Question: Is there a topological space with exactly 100 distinct open sets?

My attempt : I took topological space which is countable. Maximum number of open sets in a topological space is $2^n$ which is the set of all possible subsets.

Number of elements in this topological space can't be lesser than 7 since for 6 elements the maximum possible subsets is $2^6< 100$.

First I took 5 elements as singletons and a single 2 element set Y. ($\phi$ is already included in thees 32 subset)These 5 elements form 32 subsets.Hence along with Y and whole set we have 34 sets. On taking union of all possible sets with Y I got 65 sets.

I tried different possibilities like this.
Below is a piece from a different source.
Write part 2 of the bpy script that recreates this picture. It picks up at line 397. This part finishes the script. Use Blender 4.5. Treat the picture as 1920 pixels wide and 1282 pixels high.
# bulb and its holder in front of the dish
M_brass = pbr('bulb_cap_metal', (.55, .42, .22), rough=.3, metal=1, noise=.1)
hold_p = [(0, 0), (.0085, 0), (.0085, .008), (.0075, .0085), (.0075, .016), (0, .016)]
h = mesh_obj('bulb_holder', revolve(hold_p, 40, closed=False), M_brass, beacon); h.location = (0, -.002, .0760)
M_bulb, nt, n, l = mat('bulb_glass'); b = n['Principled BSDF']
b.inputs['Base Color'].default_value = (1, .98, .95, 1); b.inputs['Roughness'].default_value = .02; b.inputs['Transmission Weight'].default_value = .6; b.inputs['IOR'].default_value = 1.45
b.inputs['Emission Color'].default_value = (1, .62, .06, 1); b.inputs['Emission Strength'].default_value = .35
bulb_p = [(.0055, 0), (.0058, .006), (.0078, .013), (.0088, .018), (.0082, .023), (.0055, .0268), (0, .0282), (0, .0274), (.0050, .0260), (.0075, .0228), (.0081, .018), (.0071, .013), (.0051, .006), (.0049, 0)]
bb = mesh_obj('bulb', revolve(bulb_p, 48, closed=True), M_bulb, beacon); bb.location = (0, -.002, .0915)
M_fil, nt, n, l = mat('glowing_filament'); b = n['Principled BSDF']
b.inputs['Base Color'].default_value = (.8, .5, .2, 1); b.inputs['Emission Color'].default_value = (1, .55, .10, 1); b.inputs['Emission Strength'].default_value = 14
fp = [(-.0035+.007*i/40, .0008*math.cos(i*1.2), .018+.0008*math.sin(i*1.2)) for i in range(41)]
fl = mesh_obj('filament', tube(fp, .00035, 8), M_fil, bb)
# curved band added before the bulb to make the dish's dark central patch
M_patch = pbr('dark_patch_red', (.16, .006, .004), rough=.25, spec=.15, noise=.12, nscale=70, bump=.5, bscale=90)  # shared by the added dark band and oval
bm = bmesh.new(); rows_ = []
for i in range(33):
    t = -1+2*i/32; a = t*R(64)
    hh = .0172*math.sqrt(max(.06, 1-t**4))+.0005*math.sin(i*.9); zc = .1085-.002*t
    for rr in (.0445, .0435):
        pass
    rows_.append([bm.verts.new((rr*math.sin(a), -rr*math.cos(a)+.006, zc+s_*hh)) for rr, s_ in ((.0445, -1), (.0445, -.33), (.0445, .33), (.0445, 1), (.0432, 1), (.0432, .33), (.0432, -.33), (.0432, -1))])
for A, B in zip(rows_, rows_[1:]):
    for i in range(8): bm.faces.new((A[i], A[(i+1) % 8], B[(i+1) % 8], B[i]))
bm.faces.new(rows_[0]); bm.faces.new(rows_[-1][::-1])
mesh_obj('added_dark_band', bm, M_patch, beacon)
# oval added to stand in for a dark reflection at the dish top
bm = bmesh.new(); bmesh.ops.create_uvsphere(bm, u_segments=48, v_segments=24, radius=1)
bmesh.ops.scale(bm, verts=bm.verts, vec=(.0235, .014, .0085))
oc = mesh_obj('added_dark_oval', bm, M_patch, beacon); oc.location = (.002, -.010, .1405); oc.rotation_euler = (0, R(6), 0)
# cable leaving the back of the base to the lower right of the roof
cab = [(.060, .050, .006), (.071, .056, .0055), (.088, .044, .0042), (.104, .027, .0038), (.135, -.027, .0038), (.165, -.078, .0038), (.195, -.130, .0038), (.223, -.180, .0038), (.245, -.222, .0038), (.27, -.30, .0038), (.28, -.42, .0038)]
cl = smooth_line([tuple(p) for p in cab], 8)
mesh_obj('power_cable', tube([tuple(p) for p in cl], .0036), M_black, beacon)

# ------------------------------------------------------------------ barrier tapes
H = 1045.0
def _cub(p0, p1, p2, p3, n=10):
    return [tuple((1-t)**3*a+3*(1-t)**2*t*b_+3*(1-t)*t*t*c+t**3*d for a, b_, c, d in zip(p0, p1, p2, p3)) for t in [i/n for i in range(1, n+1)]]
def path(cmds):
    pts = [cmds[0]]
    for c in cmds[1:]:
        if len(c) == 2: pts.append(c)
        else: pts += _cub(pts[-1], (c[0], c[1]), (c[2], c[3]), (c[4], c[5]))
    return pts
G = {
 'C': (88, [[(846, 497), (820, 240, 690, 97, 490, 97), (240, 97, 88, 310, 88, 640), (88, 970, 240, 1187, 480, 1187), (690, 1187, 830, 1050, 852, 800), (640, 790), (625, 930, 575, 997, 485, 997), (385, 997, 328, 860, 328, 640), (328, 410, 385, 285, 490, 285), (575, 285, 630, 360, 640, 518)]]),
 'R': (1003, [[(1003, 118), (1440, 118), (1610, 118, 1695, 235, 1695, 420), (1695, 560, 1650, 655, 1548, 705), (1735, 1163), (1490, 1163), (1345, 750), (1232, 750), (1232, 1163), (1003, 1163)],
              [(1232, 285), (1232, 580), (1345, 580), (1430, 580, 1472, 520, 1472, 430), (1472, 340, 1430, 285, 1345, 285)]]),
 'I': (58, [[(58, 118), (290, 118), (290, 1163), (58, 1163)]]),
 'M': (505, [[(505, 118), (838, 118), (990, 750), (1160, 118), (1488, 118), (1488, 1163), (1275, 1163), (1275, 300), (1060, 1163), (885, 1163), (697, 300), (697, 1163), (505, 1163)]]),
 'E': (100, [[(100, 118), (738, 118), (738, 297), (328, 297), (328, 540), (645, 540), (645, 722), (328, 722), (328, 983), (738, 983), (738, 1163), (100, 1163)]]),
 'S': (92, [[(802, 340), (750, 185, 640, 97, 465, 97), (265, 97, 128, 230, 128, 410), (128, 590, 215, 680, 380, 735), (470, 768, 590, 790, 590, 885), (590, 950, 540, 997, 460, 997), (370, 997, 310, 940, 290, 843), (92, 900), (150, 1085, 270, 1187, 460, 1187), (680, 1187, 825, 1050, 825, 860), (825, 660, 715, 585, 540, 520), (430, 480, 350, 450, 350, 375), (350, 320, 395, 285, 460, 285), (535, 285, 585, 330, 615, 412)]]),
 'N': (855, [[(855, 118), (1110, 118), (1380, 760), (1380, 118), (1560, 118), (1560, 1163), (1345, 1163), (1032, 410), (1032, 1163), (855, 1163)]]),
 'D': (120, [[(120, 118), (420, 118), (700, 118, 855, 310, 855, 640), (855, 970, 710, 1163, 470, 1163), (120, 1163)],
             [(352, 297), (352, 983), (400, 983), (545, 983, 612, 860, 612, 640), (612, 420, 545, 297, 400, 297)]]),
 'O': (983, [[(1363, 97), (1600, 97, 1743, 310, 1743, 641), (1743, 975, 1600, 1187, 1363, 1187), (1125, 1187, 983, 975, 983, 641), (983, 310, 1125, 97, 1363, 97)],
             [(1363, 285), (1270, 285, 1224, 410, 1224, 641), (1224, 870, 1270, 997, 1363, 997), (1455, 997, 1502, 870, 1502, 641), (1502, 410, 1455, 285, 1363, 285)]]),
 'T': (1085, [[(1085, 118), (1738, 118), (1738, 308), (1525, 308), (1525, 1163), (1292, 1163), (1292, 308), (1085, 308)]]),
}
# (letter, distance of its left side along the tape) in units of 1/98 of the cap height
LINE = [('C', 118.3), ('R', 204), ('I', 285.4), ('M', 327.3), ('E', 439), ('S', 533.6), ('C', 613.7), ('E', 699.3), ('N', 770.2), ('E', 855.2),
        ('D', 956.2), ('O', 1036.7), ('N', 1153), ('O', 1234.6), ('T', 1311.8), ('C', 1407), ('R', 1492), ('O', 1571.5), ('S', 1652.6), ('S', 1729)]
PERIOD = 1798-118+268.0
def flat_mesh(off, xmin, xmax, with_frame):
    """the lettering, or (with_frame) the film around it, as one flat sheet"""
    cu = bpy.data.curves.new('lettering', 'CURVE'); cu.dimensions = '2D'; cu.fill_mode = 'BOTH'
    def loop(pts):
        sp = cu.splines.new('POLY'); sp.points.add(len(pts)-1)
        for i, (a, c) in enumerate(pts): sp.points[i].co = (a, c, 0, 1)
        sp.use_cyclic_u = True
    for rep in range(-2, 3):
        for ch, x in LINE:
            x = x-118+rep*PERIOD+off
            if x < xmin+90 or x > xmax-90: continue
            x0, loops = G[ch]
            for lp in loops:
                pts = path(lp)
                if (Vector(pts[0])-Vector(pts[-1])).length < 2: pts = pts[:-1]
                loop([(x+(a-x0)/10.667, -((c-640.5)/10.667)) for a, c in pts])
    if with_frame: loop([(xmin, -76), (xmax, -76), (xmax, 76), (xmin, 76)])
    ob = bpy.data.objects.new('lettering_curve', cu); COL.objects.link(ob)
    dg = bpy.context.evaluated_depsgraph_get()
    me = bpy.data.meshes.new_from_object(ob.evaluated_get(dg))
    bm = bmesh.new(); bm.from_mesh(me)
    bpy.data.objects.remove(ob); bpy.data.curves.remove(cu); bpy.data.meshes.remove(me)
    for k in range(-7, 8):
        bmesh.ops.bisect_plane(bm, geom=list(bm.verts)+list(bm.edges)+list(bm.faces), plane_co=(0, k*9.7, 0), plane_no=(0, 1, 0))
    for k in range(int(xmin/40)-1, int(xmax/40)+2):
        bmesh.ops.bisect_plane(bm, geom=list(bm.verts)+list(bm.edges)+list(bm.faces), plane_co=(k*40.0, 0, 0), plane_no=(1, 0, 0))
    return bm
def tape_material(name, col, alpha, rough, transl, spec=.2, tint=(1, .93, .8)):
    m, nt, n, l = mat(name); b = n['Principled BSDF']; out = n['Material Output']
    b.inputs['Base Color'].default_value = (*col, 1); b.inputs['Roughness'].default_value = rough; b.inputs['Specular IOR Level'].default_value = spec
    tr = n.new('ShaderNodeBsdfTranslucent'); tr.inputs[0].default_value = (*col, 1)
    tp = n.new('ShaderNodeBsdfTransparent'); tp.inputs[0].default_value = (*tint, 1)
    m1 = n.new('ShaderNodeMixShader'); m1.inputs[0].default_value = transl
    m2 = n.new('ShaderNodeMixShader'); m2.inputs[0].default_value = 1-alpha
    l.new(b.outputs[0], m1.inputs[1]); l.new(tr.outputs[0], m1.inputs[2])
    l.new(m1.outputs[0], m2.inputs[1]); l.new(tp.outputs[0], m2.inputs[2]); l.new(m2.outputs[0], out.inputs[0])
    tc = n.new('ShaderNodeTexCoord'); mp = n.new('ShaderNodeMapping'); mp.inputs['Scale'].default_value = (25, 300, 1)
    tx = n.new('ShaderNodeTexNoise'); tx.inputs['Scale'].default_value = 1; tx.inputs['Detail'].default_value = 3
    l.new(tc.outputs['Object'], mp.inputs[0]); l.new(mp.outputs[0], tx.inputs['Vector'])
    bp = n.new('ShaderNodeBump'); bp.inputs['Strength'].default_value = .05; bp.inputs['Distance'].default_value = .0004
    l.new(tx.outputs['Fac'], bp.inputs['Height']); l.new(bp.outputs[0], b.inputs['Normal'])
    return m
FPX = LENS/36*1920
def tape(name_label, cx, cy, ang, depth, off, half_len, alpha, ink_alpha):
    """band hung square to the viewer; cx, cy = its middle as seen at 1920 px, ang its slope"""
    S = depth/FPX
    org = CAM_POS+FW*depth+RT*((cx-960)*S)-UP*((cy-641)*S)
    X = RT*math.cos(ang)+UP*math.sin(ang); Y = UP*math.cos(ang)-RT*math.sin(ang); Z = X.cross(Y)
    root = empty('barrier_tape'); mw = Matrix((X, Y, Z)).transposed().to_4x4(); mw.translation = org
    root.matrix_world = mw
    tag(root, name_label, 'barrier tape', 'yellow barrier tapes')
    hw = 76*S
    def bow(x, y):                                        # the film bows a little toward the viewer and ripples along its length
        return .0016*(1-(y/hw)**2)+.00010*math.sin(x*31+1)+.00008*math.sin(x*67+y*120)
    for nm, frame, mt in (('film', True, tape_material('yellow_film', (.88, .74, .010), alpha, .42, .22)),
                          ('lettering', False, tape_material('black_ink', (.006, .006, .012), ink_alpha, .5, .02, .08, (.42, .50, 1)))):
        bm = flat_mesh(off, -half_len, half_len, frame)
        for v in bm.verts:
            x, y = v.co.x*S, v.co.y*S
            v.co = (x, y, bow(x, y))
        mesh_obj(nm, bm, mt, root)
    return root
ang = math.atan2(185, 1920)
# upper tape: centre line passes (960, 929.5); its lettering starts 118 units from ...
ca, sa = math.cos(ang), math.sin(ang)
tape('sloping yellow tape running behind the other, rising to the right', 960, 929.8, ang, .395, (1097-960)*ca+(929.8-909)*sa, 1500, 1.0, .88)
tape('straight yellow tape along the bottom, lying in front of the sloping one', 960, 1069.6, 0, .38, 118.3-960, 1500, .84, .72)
But this method leads to nowhere. I couldn't find a clear cut logic though I put efforts on this problem for many days. I searched many websites as well but I didn't get any idea. Seems to be like combinatorics problem but I don't know this subject in detail.

Is there some key concept behin this problem that I am missing. Please help me in proving or disproving this problem.

Answer 1

Why not the topology $$\mathcal T=\big\{\varnothing ,\{1\},\{1,2\},\{1,2,3\},\{1,2,3,4\},...,\{1,2,...,99\}\big\},$$ on the set $E=\{1,...,99\}$ ?

Answer 2

Consider a set $X$ with $n$ elements, $x_1$ through $x_n$. Let $\tau$ be the topology consisting of the empty set, and all sets of the form $\{x_1,\ldots,x_k\}$, with $k=1,\ldots, n$.

This is a topology: it contains the empty set, the whole set, the intersection of any two open sets is open (hence so is any finite intersection), and the union of any family of open sets is open. The topology has exactly $n+1$ open sets.

You can generalize this by replacing each $x_i$ with subsets of your space, provided the sets are either pairwise disjoint, or form a chain under inclusion.

You can get topologies with any desired cardinal of open sets (except $0$, and $1$ if you want to omit the empty space), by taking an ordinal $\alpha$ and letting the open sets be all initial segments of $\alpha$.

Answer 3

An example of a topological space with $8$ points and $100$ open sets.

You can easily verify that the topology on the set $X=\{1,2,3,4,5,6,7,8\}$ generated by the sets $$\{1\},\{2\},\{1,2,3\},\ \{4\},\{5\},\{4,5,6\},\ \{7\},\ \{8\}$$ has exactly $100$ open sets. Namely, the open sets are the sets of the form $U_3\cup U_6\cup U_7\cup U_8$ where $$U_3\in\{\varnothing,\{1\},\{2\},\{1,2\},\{1,2,3\}\},$$ $$U_6\in\{\varnothing,\{4\},\{5\},\{4,5\},\{4,5,6\}\},$$ $$U_7\in\{\varnothing,\{7\}\},$$ $$U_8\in\{\varnothing,\{8\}\}.$$

P.S. As pointed out in a comment by @MW, there is no example with $7$ points. A non-discrete space with $n$ points has at least $2^{n-2}$ non-open sets since, if $\{p\}$ is not open, then for each partition $X\setminus\{p\}=S_1\cup S_2$ ($S_1\cap S_2=\varnothing$), at least one of the sets $S_i\cup\{p\}$ is not open. Thus a non-discrete space with $7$ points has at most $2^7-2^5=96$ open sets.